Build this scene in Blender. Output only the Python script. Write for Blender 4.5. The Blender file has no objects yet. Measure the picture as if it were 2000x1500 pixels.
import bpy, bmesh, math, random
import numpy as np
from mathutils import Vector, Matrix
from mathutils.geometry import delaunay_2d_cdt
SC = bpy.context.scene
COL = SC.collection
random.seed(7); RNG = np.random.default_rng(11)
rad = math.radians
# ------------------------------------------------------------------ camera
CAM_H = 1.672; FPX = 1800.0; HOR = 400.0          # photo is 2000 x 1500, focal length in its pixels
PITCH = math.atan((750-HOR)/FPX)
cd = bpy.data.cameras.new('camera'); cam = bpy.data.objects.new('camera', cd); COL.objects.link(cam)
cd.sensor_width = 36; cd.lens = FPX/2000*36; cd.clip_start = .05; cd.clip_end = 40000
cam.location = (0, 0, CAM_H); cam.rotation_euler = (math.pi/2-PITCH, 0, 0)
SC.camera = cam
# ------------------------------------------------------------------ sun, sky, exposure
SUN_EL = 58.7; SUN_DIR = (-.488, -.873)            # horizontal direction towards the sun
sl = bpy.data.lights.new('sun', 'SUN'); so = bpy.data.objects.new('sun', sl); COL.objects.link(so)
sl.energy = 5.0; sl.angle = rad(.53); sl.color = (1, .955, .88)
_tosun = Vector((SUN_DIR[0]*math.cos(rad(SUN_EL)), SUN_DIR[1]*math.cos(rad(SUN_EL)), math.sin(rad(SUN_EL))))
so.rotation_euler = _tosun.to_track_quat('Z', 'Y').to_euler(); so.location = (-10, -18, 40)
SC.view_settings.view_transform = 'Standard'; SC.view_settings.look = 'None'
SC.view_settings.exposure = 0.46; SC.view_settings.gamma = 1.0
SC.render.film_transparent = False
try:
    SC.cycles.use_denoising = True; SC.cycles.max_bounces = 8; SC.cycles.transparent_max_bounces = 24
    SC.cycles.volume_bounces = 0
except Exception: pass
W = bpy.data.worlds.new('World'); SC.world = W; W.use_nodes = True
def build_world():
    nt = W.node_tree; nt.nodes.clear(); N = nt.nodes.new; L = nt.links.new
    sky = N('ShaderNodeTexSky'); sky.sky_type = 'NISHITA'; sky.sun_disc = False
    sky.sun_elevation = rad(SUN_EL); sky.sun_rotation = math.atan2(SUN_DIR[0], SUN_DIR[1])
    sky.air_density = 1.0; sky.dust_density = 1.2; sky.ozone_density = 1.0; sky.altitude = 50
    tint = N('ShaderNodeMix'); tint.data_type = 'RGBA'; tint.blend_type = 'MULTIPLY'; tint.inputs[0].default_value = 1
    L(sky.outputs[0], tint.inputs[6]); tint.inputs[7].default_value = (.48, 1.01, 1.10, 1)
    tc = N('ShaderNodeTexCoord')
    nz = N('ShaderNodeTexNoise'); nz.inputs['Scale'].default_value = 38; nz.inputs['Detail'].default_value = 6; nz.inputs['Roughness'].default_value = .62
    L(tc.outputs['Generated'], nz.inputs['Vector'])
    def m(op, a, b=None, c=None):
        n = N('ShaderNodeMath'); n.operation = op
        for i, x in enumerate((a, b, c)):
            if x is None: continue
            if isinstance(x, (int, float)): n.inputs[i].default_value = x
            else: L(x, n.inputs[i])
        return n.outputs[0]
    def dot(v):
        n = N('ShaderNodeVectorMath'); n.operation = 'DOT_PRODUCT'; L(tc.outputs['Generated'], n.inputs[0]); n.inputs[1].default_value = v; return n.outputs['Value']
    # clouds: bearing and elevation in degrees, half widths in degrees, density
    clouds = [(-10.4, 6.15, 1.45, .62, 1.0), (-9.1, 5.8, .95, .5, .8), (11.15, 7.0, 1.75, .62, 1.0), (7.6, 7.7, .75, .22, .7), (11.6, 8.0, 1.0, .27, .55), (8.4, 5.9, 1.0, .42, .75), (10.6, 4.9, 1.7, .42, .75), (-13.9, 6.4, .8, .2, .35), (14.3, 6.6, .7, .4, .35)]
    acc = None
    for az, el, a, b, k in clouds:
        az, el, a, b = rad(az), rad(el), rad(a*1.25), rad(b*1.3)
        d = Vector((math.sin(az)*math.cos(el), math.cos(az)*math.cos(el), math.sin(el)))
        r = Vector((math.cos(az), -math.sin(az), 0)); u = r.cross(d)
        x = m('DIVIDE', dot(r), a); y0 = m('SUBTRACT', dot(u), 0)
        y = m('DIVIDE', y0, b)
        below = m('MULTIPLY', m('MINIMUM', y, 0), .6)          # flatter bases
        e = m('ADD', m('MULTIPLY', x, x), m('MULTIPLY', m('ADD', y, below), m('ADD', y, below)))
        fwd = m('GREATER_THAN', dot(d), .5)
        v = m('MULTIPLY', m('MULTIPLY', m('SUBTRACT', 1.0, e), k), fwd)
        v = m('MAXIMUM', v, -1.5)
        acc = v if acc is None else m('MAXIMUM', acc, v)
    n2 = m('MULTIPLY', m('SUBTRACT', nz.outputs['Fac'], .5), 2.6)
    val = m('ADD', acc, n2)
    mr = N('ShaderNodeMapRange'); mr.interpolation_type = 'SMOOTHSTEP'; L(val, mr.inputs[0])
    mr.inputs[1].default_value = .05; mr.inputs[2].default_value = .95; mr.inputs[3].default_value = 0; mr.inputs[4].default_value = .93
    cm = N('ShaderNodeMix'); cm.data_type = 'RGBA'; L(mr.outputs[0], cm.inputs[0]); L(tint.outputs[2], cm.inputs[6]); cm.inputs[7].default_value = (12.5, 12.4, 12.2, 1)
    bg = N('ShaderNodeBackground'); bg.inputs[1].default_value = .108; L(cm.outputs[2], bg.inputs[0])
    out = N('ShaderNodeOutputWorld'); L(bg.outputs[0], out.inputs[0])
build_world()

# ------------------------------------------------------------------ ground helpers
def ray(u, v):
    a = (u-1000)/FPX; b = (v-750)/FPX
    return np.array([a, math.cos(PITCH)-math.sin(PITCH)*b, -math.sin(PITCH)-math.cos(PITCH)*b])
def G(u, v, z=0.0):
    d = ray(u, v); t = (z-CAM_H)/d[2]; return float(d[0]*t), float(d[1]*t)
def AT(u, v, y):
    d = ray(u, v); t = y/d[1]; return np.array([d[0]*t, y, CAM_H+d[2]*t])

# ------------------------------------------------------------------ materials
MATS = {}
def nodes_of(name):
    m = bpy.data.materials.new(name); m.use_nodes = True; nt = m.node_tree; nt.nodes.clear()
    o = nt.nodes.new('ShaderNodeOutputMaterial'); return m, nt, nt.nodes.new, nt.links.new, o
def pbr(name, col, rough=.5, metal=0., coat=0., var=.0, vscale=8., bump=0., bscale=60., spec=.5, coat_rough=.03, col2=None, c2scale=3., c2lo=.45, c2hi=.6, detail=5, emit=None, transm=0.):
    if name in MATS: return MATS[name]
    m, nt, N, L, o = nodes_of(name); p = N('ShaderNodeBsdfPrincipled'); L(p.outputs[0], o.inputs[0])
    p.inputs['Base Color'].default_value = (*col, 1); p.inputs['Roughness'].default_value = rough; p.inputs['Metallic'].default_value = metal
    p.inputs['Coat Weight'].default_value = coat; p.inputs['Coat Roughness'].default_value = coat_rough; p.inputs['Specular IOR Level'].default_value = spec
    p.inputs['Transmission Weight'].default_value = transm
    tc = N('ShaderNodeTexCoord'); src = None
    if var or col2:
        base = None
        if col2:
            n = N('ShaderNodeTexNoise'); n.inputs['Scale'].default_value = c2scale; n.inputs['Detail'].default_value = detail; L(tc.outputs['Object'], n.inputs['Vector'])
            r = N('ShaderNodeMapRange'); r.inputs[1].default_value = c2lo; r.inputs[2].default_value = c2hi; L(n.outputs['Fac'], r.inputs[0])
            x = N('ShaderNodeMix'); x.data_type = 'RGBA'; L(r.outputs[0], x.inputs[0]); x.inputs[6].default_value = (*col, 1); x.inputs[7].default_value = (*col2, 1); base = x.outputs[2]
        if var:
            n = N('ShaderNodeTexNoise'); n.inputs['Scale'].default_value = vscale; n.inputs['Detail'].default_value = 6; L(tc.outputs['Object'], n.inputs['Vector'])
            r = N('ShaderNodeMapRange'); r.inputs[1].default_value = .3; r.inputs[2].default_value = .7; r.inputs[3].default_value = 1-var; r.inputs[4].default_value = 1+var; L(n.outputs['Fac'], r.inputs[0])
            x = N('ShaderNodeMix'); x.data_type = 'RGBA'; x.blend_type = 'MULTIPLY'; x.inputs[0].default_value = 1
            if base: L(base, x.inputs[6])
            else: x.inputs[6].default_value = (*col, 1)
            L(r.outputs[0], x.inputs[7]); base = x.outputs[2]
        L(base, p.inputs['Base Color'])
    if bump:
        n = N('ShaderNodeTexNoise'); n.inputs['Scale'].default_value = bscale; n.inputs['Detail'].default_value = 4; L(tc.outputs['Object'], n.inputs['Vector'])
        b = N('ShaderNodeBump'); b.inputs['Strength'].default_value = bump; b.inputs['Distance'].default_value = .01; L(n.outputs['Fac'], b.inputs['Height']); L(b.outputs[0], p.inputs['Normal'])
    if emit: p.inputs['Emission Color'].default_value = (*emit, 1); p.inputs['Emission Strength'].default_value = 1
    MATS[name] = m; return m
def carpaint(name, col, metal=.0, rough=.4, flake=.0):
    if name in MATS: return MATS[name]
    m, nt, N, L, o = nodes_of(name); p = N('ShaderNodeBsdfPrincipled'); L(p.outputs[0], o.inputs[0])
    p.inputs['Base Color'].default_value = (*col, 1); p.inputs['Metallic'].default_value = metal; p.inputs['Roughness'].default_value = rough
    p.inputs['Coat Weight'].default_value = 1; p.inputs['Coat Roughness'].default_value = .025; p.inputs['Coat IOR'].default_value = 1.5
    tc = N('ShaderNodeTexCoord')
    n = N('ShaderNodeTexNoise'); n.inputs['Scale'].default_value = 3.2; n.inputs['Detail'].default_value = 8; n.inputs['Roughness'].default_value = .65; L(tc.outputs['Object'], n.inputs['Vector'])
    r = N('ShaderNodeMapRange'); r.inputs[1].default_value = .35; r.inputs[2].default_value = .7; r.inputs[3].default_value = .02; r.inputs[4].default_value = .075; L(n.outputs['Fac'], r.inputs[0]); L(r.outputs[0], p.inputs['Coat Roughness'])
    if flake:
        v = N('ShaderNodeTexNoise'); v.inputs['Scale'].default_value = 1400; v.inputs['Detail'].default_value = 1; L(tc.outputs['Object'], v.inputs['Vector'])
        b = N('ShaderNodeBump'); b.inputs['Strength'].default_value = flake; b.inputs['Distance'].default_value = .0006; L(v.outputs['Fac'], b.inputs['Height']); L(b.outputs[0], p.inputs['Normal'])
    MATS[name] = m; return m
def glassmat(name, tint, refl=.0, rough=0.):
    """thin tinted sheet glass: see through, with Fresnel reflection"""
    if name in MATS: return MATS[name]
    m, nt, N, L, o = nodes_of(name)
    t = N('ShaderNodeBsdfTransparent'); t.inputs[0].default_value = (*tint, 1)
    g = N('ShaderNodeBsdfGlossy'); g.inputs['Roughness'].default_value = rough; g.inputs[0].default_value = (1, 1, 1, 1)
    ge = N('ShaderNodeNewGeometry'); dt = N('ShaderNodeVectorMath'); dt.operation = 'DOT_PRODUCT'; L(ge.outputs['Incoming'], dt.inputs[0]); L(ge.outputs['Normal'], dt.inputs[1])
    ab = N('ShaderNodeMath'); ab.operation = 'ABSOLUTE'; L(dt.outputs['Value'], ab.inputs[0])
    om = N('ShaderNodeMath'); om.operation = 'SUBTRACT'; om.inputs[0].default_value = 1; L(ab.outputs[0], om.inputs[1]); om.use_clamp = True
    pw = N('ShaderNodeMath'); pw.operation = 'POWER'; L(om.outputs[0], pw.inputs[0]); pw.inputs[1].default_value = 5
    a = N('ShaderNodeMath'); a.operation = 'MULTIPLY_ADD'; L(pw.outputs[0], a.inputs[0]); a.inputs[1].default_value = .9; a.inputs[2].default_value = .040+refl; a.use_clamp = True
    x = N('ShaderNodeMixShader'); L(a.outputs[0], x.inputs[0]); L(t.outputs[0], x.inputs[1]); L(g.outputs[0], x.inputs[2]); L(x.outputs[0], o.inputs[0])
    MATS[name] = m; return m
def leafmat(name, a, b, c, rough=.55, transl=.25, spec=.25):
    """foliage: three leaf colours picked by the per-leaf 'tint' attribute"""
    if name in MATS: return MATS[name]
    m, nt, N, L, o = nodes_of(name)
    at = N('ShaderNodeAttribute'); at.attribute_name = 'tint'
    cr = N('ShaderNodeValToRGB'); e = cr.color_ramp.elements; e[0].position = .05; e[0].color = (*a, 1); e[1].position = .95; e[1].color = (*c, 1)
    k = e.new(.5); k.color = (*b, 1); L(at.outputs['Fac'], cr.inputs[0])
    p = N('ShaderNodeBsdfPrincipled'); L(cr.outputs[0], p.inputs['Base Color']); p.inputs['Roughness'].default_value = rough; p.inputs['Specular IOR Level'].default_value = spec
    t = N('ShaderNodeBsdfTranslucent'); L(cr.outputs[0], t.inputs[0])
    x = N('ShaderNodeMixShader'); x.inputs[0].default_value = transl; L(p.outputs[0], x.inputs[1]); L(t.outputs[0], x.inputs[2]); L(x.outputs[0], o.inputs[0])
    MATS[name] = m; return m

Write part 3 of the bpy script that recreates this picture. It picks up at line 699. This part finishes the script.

* _PROBLEM TO SOLVE_
Find and copy every line in the entries above where the string "this" occurs.

* _CORRECT RESULT_
Build this scene in Blender. Output only the Python script. Write for Blender 4.5. The Blender file has no objects yet. Measure the picture as if it were 2000x1500 pixels.
Write part 3 of the bpy script that recreates this picture. It picks up at line 699. This part finishes the script.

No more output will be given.